Improving tone and intonation in a middle school band can be challenging but immensely rewarding. As we have all heard “A failure to plan is a plan to fail” Start the school year off right on day one. Here’s a 10-point action plan to guide your efforts:
Teach students to take deep, controlled breaths. Incorporate breathing exercises into your warm-up routine to help students develop the breath support necessary for a stable, rich tone.
Do your students look the same? This can be the easiest way to correct poor posture and hand position. It's easy to overlook poor posture and hand position. Be intentional about how your students look. Don’t anchor yourself to the podium or the front of the classroom. Move around and really see your students.
Ensure students maintain correct posture and hand positions while playing. Good posture supports proper breathing and sound production. Regularly remind and adjust students' positions as needed. Great hand position early in the teaching process helps relieve tension and facilitates technique later. Students can help each to monitor great hand position. Find your stars and get their help.
Work on producing a characteristic tone for each instrument.

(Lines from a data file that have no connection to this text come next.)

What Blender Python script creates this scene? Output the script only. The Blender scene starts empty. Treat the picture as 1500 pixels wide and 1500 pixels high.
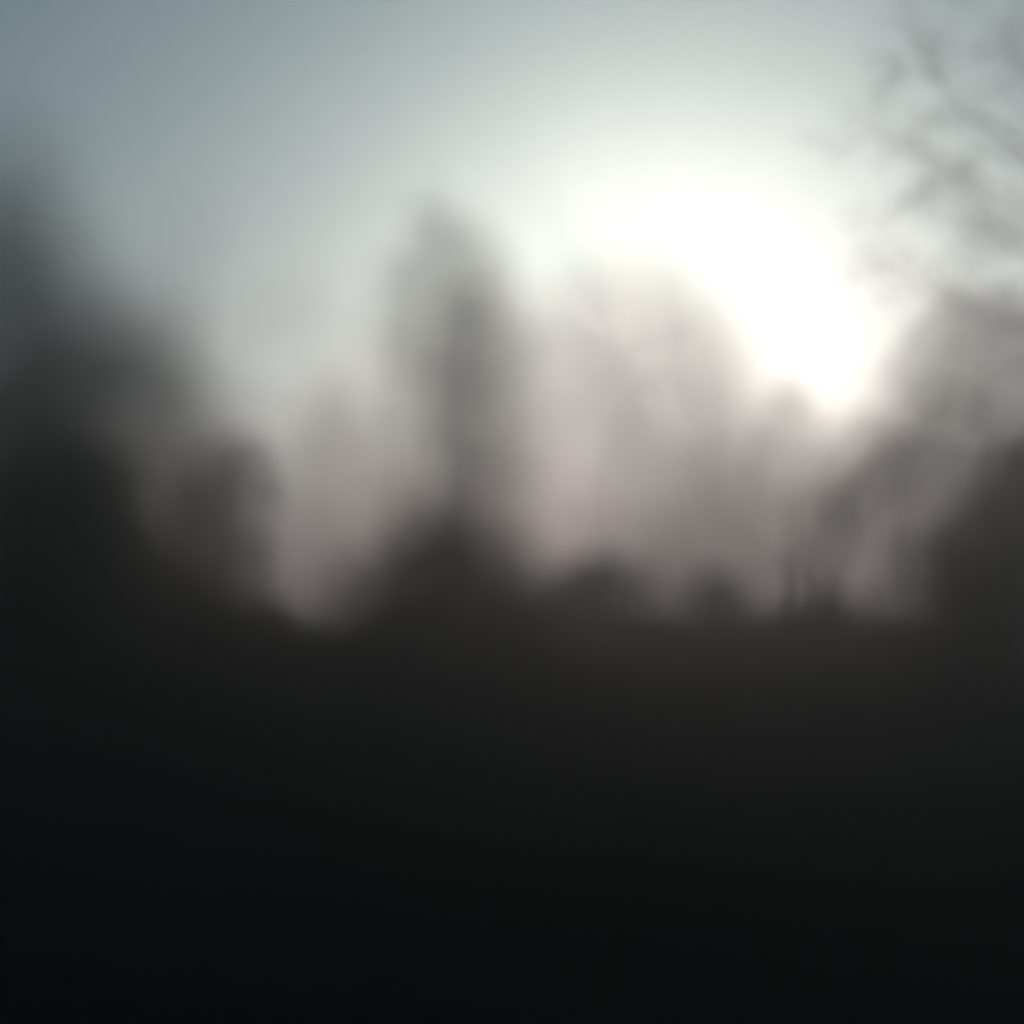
import bpy, math, random
import numpy as np
from mathutils import Vector

# ------------------------------------------------------------------ camera
S = bpy.context.scene
PITCH = math.radians(6.8)
EYE = 1.65
HALF = 0.5                                   # tan of half the field of view
cam_d = bpy.data.cameras.new('camera')
cam = bpy.data.objects.new('camera', cam_d)
S.collection.objects.link(cam)
cam.location = (0, 0, EYE)
cam.rotation_euler = (math.pi / 2 + PITCH, 0, 0)
cam_d.sensor_width = 36.0
cam_d.lens = 18.0 / HALF
cam_d.clip_start = 0.05
cam_d.clip_end = 3000
cam_d.dof.use_dof = True                     # the photograph is far out of focus
cam_d.dof.focus_distance = 24.0
cam_d.dof.aperture_fstop = 0.0165
cam_d.dof.aperture_ratio = 1.0
S.camera = cam

# ------------------------------------------------------------------ sky, sun, exposure
SUN_EL, SUN_AZ = math.radians(14.8), math.radians(8.0)     # in front of the camera, a little to the right
w = bpy.data.worlds.new('World'); S.world = w
w.use_nodes = True
nt = w.node_tree; nt.nodes.clear()
sky = nt.nodes.new('ShaderNodeTexSky')
sky.sky_type = 'NISHITA'; sky.sun_disc = False
sky.sun_elevation = SUN_EL; sky.sun_rotation = SUN_AZ
sky.air_density = 1.0; sky.dust_density = 1.0; sky.ozone_density = 1.5
tint = nt.nodes.new('ShaderNodeMix'); tint.data_type = 'RGBA'; tint.blend_type = 'MULTIPLY'
tint.inputs['Factor'].default_value = 1.0
tint.inputs['B'].default_value = (0.40, 1.0, 0.93, 1)
bg = nt.nodes.new('ShaderNodeBackground'); bg.inputs['Strength'].default_value = 0.062
out = nt.nodes.new('ShaderNodeOutputWorld')
nt.links.new(sky.outputs['Color'], tint.inputs['A'])
nt.links.new(tint.outputs['Result'], bg.inputs['Color'])
nt.links.new(bg.outputs['Background'], out.inputs['Surface'])

sun_d = bpy.data.lights.new('sun', 'SUN'); sun = bpy.data.objects.new('sun', sun_d)
S.collection.objects.link(sun)
sun_d.energy = 2.0; sun_d.angle = math.radians(0.5); sun_d.color = (1.0, 0.93, 0.895)
to_sun = Vector((math.sin(SUN_AZ) * math.cos(SUN_EL), math.cos(SUN_AZ) * math.cos(SUN_EL), math.sin(SUN_EL)))
sun.rotation_euler = to_sun.to_track_quat('Z', 'Y').to_euler()
sun.location = (0, 0, 60)

vs = S.view_settings
S.display_settings.display_device = 'sRGB'
vs.view_transform = 'Standard'; vs.look = 'None'; vs.gamma = 1.0; vs.use_curve_mapping = False
vs.exposure = -0.16
S.render.engine = 'CYCLES'
S.cycles.use_denoising = True
S.cycles.volume_bounces = 2
S.cycles.max_bounces = 5
S.cycles.transparent_max_bounces = 8

# ------------------------------------------------------------------ the misty air
HAZE_DENSITY, HAZE_G, HAZE_TOP = 0.020, 0.81, 26.5

# ------------------------------------------------------------------ helpers
def mat(name, build):
    m = bpy.data.materials.new(name); m.use_nodes = True
    t = m.node_tree; t.nodes.clear()
    o = t.nodes.new('ShaderNodeOutputMaterial')
    build(t, o)
    return m

def leaf_mat(name, dark, light, scale=1.6, trans=0.25):
    def b(t, o):
        tc = t.nodes.new('ShaderNodeTexCoord')
        no = t.nodes.new('ShaderNodeTexNoise'); no.inputs['Scale'].default_value = scale; no.inputs['Detail'].default_value = 4
        r = t.nodes.new('ShaderNodeValToRGB')
        r.color_ramp.elements[0].position = 0.35; r.color_ramp.elements[0].color = (*dark, 1)
        r.color_ramp.elements[1].position = 0.68; r.color_ramp.elements[1].color = (*light, 1)
        d = t.nodes.new('ShaderNodeBsdfDiffuse'); tr = t.nodes.new('ShaderNodeBsdfTranslucent')
        mx = t.nodes.new('ShaderNodeMixShader'); mx.inputs[0].default_value = trans
        L = t.links.new
        L(tc.outputs['Object'], no.inputs['Vector']); L(no.outputs['Fac'], r.inputs['Fac'])
        L(r.outputs['Color'], d.inputs['Color']); L(r.outputs['Color'], tr.inputs['Color'])
        L(d.outputs[0], mx.inputs[1]); L(tr.outputs[0], mx.inputs[2]); L(mx.outputs[0], o.inputs['Surface'])
    return mat(name, b)

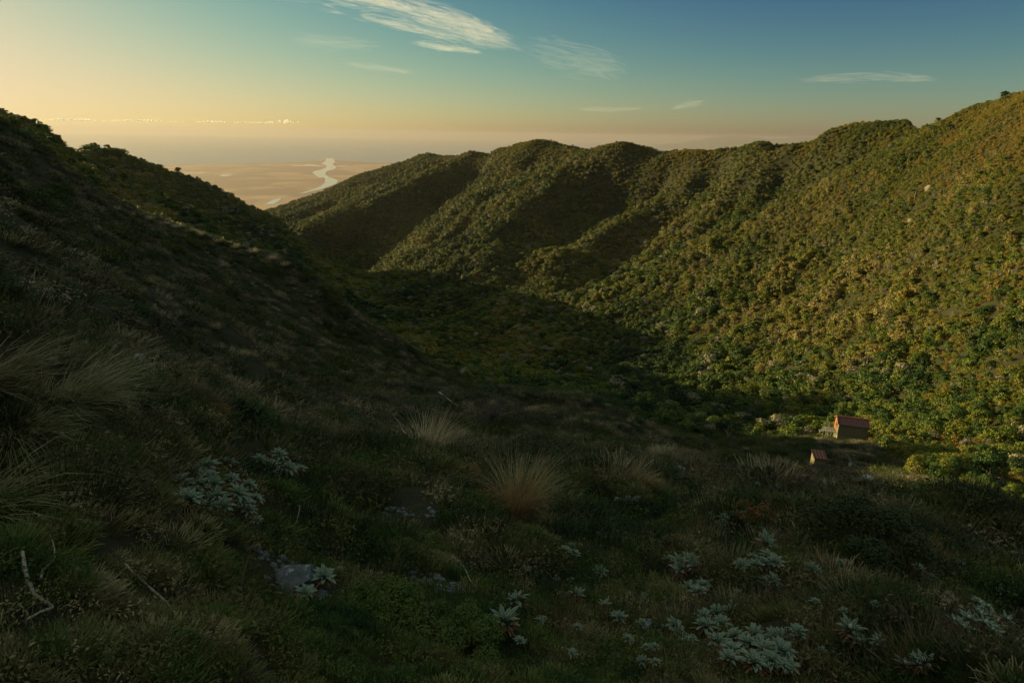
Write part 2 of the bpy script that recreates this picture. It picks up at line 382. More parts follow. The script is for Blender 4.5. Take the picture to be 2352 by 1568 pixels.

Use long tones and encourage students to listen to professional recordings of their instruments to understand the desired sound. Consistent tone quality is foundational to good intonation. Remember you can't tune a bad sound. Use your warm up routine to check for quality sounds. Try to hear each student as often as you can. This is a great opportunity to have your students identify the great sounds in your group and help each other.
Equip students with personal tuners and pickup mics to ensure accurate tuning during practice and rehearsal. This helps students become more aware of their pitch and tuning tendencies. Using a Tuner Caddy to hold the tuners can keep them easily accessible and organized. Do not assume that your students understand intonation. Take the time to show the students how to use their tuners and metronomes. Explain how the instrument can affect the intonation of their sound. Our students now more than ever are visual learners. Getting them started visually and transitioning to their ears can lead to a wonderful learning experience.
Regularly conduct tuning drills using electronic tuners. Start with individual tuning, then move to section and full ensemble tuning. This helps students learn to adjust their pitch relative to others. Avoid going down the row telling students to push in or pull out. Take the time to explain tuning tendencies and get them to engage with each other and what they hear. The F around the room exercise is a great place to start with the entire ensemble and then modified to put more emphasis on sections and individuals. Engage the students with leading questions that require them to use their ears.
Train students to actively listen to their own sound, their section, and the entire ensemble. Use activities such as droning, passing notes around the room, and tuning to a piano or recorded accompaniments to enhance their listening skills. Students who start using their ears for intonation soon discover so many other facets of the music. When they use their ears, start asking them what they hear about the balance and blend of the ensemble, what the starts and finishes of the notes sound like and should we do them differently, how can the phrases be shaped better and what part is important.
Encourage students to take personal responsibility for their tone and intonation. Teach them to regularly check their tuning and adjust as necessary. Foster an environment where they feel accountable for their contributions to the ensemble's sound. A rehearsal with the students and director engaged in listening is a great way to really start getting away from notes and rhythms and start really making music. Students using personal tuners can easily take a quick moment to check individual notes or themselves without taking a lot of time out of the rehearsal.
As directors, consistently model good tone and intonation. Use a tuner yourself to demonstrate tuning adjustments. Reinforce correct techniques and provide constructive feedback during rehearsals. Be sure that if you model for your students that your tone is great. Never pick up an instrument that you learned in methods class and demonstrate unless you are confident about the tone you are going to produce. Remember you are the expert and if you set the example of a bad tone you are giving permission to your students for that tone.
Utilize apps like Tonal Energy or other tuning apps that provide drones and polyphonic tuning capabilities. These tools can help students develop a better ear for tuning and intonation. Encourage your students to work cooperatively to tune each other and talk about what they hear. Video recordings can help the students see and hear themselves and each other to improve their concepts of great sound.
Incorporate singing and mouthpiece buzzing into your warm-ups. Singing helps internalize pitch, while buzzing on brass mouthpieces enhances embouchure strength and flexibility, leading to better intonation on their instruments. Lead by example. Sing your articulation exercises and make it normal to sing in class. If you make it the norm from day one it will become easier and easier for your students., Use the phrase “this is what we do and it will make us better”.